Organic shale reservoirs have very low matrix permeabilities. An extensive conductive hydraulic fracture network is necessary to impose a pressure drop in the formation to produce hydrocarbons at an economic rate. In addition, horizontal wells permit the initiation of multiple hydraulic fractures within the reservoir section of the organic shale. The location of the lateral landing point can have a significant impact on hydraulic fracture geometry.

The stimulated fracture system is influenced by the extensive horizontal laminations that are pervasive in shale reservoirs. The laminations will strongly influence the hydraulic fracture height because of the difference in rock mechanical properties measured normal and parallel to the bedding planes. In order to accurately predict fracturing height from logs in this environment, these mechanical property differences must be taken into account.

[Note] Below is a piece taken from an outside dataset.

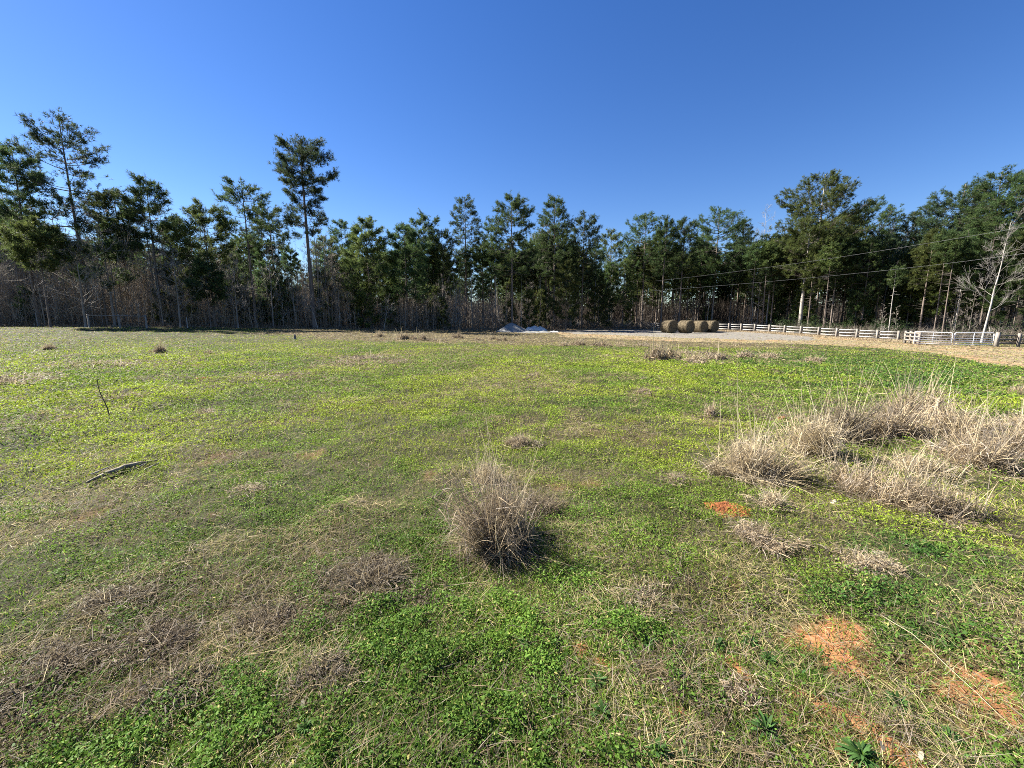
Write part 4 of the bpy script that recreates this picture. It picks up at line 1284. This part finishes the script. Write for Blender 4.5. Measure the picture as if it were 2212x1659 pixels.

A series of sonic logs have been run in organic shales and the stress profile generated from these logs has been estimated, accounting for the difference in mechanical properties in the vertical and horizontal directions. This stress profile has been calibrated to measured closure stresses acquired in-situ via micro-fracturing of multiple intervals in vertical, openhole environments. The results show that ignoring the impact of mechanical property anisotropy can lead to significant errors in the estimation of hydraulic fracture height. Correspondingly, the optimal landing point of a horizontal wellbore may not be selected when ignoring this effect. This can result in excessively high fracture initiation pressures, difficulty achieving injection rate or proppant placement, and unexpected fracture height growth. Simulations of hydraulic fracture width indicate that thin high-stress intervals can create pinch points that limit vertical fracture conductivity. Each of these factors can result in un-optimized hydrocarbon productivity.